It’s about the work

When I took on a new role, it was in addition to running a product design team. In order to do both jobs well, I decided to take a good look at what I was currently doing on my product design team. Turns out, there were things that had crept into my routine that were not truly necessary.

While being in a managerial role comes with some admin and process-related tasks, I’ve seen it overtake people’s job to the point where they start think and then act as if its their primary job. And this can leak through to the team. Process becomes the proxy for productivity.

I decided I needed to be pretty ruthless with how I approached my days in order to carve out the space to do my new job really well. So, if it didn’t directly effect the quality of my designer’s output, I cut it out of my job description. Some things I delegated the things that still needed to get done to the Design Directors below me, and others I stopped doing all together.

I sort of came to the realization that: at the end of the day, the final output is all our customers sees; they aren’t there for the planning, the research, the iterations; they only see and use what we ship.
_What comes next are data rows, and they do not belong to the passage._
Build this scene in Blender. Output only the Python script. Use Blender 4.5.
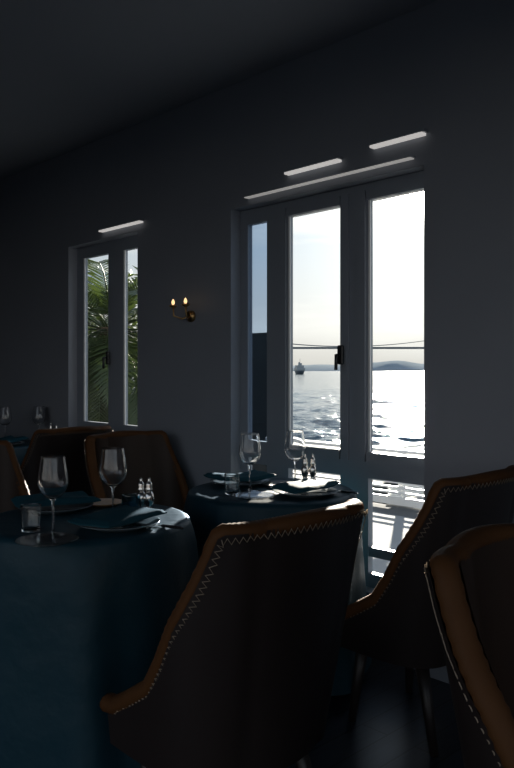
import bpy, math, random
from math import sin, cos, pi, sqrt, exp, atan2, radians
from mathutils import Vector, Matrix

random.seed(7)
for o in list(bpy.data.objects):
    bpy.data.objects.remove(o)
sc = bpy.context.scene
C = sc.collection

# ------------------------------------------------------------------ camera
F = 750.0            # focal length in pixels of the 514 x 768 frame
HZ = 370.0           # horizon row
EYE = 1.25
cam = bpy.data.objects.new('camera', bpy.data.cameras.new('camera'))
C.objects.link(cam)
cam.location = (0, 0, EYE)
cam.rotation_euler = (pi / 2, 0, 0)
cam.data.sensor_width = 36.0
cam.data.lens = 36.0 * F / 768.0
cam.data.shift_y = -(384.0 - HZ) / 768.0
cam.data.clip_end = 9000
cam.data.clip_start = 0.05
sc.camera = cam

# ------------------------------------------------------------------ view
sc.view_settings.view_transform = 'Standard'
sc.view_settings.look = 'None'
sc.view_settings.exposure = 0.0
sc.view_settings.gamma = 1.0
sc.view_settings.use_curve_mapping = False
sc.cycles.use_denoising = True
sc.cycles.max_bounces = 14
sc.cycles.transmission_bounces = 14
sc.cycles.transparent_max_bounces = 32
sc.cycles.sample_clamp_indirect = 6.0
sc.cycles.caustics_reflective = False
sc.cycles.caustics_refractive = False

# ------------------------------------------------------------------ sun and sky
SUN = Vector(((421 - 257) / F, 1.0, (HZ - 199) / F)).normalized()
sl = bpy.data.lights.new('sun', 'SUN')
sl.energy = 20.0
sl.color = (1.0, 0.90, 0.78)
sl.angle = radians(0.6)
so = bpy.data.objects.new('sun', sl)
C.objects.link(so)
so.rotation_euler = SUN.to_track_quat('Z', 'Y').to_euler()
so.location = (6, 25, 8)

w = bpy.data.worlds.new('sky')
sc.world = w
w.use_nodes = True
nt = w.node_tree
nt.nodes.clear()


def nd(t, kind, **kw):
    n = t.nodes.new(kind)
    for k, v in kw.items():
        if k.startswith('i_'):
            n.inputs[int(k[2:])].default_value = v
        else:
            setattr(n, k, v)
    return n


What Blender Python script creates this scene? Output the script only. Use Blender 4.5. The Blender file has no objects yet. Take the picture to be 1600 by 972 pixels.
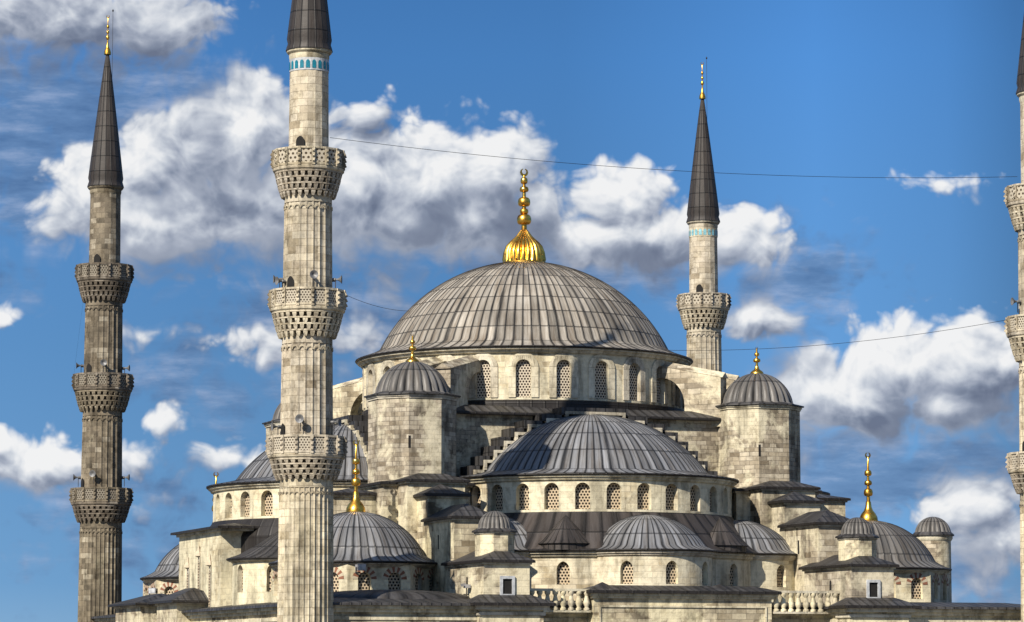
import bpy, math, random
from math import sin, cos, pi, radians, sqrt, atan2, floor
from mathutils import Vector, Matrix

C = bpy.context.scene.collection
SC = bpy.context.scene
random.seed(7)

# ------------------------------------------------------------------ camera
F_PX, HORIZ = 5050.0, 1045.0
CAMZ = 10.0
TILT = math.atan((HORIZ - 486.0) / F_PX)
cd = bpy.data.cameras.new('camera')
cam = bpy.data.objects.new('camera', cd)
C.objects.link(cam)
cam.location = (0, 0, CAMZ)
cam.rotation_euler = (pi / 2 + TILT, 0, 0)
cd.sensor_width = 36.0
cd.lens = 36.0 * F_PX / 1600.0
cd.clip_start = 1.0
cd.clip_end = 20000.0
SC.camera = cam
SC.render.resolution_x = 1024
SC.render.resolution_y = 622

# ------------------------------------------------------------------ light
SUN_AZ = radians(-33.0)      # left of the direction back towards the camera
SUN_EL = radians(35.5)
to_sun = Vector((sin(SUN_AZ) * cos(SUN_EL), -cos(SUN_AZ) * cos(SUN_EL), sin(SUN_EL)))
sd = bpy.data.lights.new('sun', 'SUN')
sd.energy = 5.0
sd.angle = radians(0.5)
sd.color = (1.0, 0.92, 0.80)
sun = bpy.data.objects.new('sun', sd)
C.objects.link(sun)
sun.rotation_euler = to_sun.to_track_quat('Z', 'Y').to_euler()
sun.location = (-100, -100, 150)

SC.view_settings.view_transform = 'Standard'
SC.view_settings.look = 'None'
SC.view_settings.exposure = 0.62
SC.view_settings.gamma = 1.0
SC.view_settings.use_curve_mapping = False


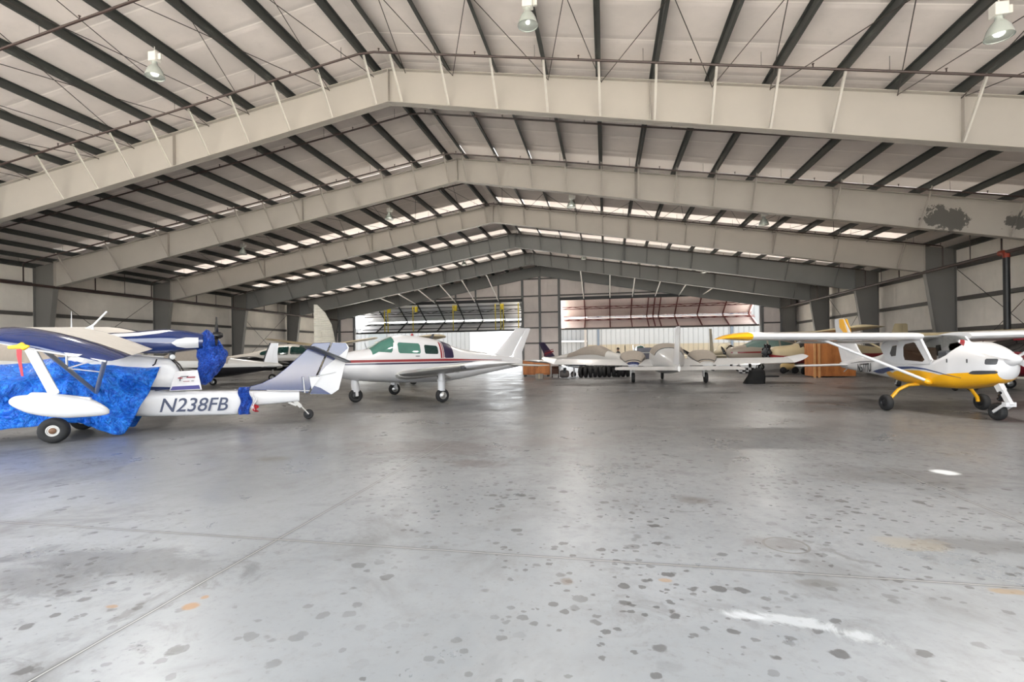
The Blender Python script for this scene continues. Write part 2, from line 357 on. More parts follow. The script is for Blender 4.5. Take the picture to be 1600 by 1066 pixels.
# ---- thin cross bracing rods under the roof and in the wall bays
CELLS = [(.45,2.05),(2.05,5.1),(5.1,6.7),(6.7,9.85),(9.85,11.4),(11.4,14.6),(14.6,16.1),(16.1,19.3),(19.3,20.9)]
for k in (0, 2):
    for sgn in (-1, 1):
        for i, (a, c) in enumerate(CELLS):
            root = thing('cross_brace', 'thin crossed brace rods %s, %s slope, %s pair from the ridge' % ('before the nearest frame' if k == 0 else 'before the fourth frame', side[sgn], ORD[i]), 'brace', (0,0,0), group='roof cross braces')
            for j, (p, q) in enumerate(((a, c), (c, a))):
                xa, xb = RX+sgn*(p+.1), RX+sgn*(q+.1)
                m = MB(); m.tube([(xa,FY[k]+.03,roof(xa)-.09+.02*j),(xb,FY[k+1]-.02,roof(xb)-.09+.02*j)], .011, 6)
                m.build('rod', M_rod, root, 40)
for k, sgn, nm in ((2,-1,'left wall above the navy engine cowling'),(4,-1,'left wall near its far end'),(2,1,'right wall beside the dark vertical pipe'),(4,1,'right wall by the white and yellow tail')):
    x = XL+.3 if sgn < 0 else XR-.3
    root = thing('cross_brace', 'thin crossed brace rods on the '+nm, 'brace', (0,0,0), group='wall cross braces')
    for j, (za, zb) in enumerate(((5.6,.4),(.4,5.6))):
        m = MB(); m.tube([(x+.03*j,FY[k]+.3,za),(x+.03*j,FY[k+1]-.3,zb)], .014, 6)
        m.build('rod', M_rod, root, 40)

# ---- wall girts
n = 20
for sgn in (-1, 1):
    x = XL if sgn < 0 else XR; s = -sgn
    for z in (.8, 2.42, 4.05, 5.75):
        for k in range(7):
            ya = (FY[k-1] if k else FRONT)+.16; yb = FY[k]-.16
            b = MB(); b.box((x+s*.002,ya,z-.1),(x+s*.2,yb,z-.085)); b.box((x+s*.19,ya,z-.1),(x+s*.2,yb,z+.1)); b.box((x+s*.002,ya,z+.085),(x+s*.2,yb,z+.1))
            struct(b.build('trim_%d' % n, M_girt)); n += 1
# gable posts and girts
def bot6(x): return 10.78-1.08+(5.53-9.7)*abs(x-RX)/(25.43-1.62)
for x in (-30.6,-26.2,-23.45,-21.1,-18.8,-16.4,-14.1,-11.5,-8.85,-6.95,-4.86,-2.22,.51,2.94,5.2,7.55,9.87,12.6,15.4,17.2):
    z0 = HEAD if (OPEN[0][0]+.2 < x < OPEN[0][1]-.1 or OPEN[1][0]+.1 < x < OPEN[1][1]-.1) else 0
    w = .24 if z0 == 0 else .15
    b = MB(); b.box((x-w/2,BACK-.18,z0),(x+w/2,BACK-.005,bot6(x)+.35)); struct(b.build('trim_%d' % n, M_post)); n += 1
for z in (2.49, 4.15, 5.82, 7.6, 9.45):
    for x0, x1 in ((XL,-28.8),(-8.83,-4.78),(15.36,XR),(-26,-8.83),(-4.78,12.3)):
        if z < 7 and x0 in (-26, -4.78): continue
        if z > 9 and x0 != -8.83: continue
        if z > 7 and x0 in (XL, 15.36): continue
        if z > 7 and x0 == -26: x0 = -19.5
        if z > 7 and x0 == -4.78: x1 = 6
        b = MB(); b.box((x0+.01,BACK-.1,z-.07),(x1-.01,BACK-.004,z+.07)); struct(b.build('trim_%d' % n, M_girt)); n += 1
for x0, x1 in OPEN:      # door headers
    b = MB(); b.box((x0+.02 if x0 < -20 else x0,BACK-.3,HEAD-.02),(x1,BACK-.01,HEAD+.3)); struct(b.build('trim_%d' % n, M_black)); n += 1
for x in (-28.8, -8.83, -4.78, 15.36):
    b = MB(); b.box((x-.12,BACK-.02,0),(x+.12,BACK+.24,HEAD)); struct(b.build('trim_%d' % n, M_post)); n += 1

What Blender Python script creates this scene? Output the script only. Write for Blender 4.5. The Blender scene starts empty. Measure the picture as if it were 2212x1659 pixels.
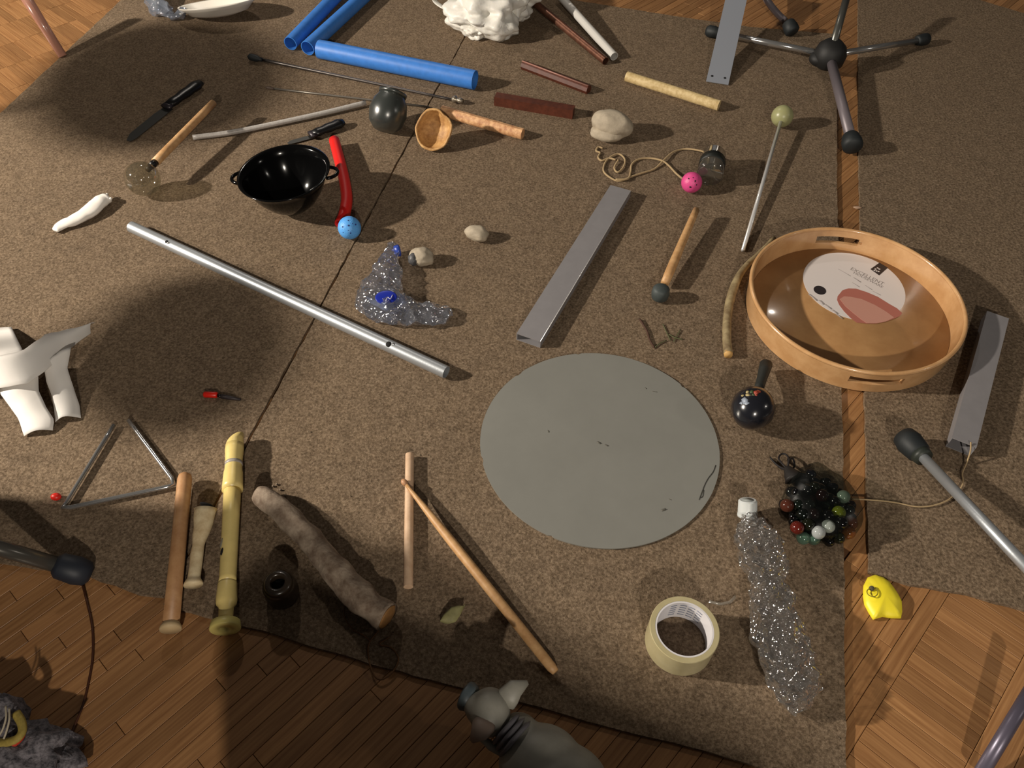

While everything leading up to it is imperative and directly effects the final output, I didn’t want the process of it to become my main focus. I hired and built an awesome team, so I trust my design directors and designers (along with their project teams) to do that! I decided to focus in on the design output and giving feedback on each design iteration until it was something I knew we would be proud to ship to our customers.

I did trimming down and refocusing exercise because of a major change and role shift, but I think I would benefit from doing this more regularly, even without such a big event. Things creep in and can really add up over time if you don’t take the time to look and reassess.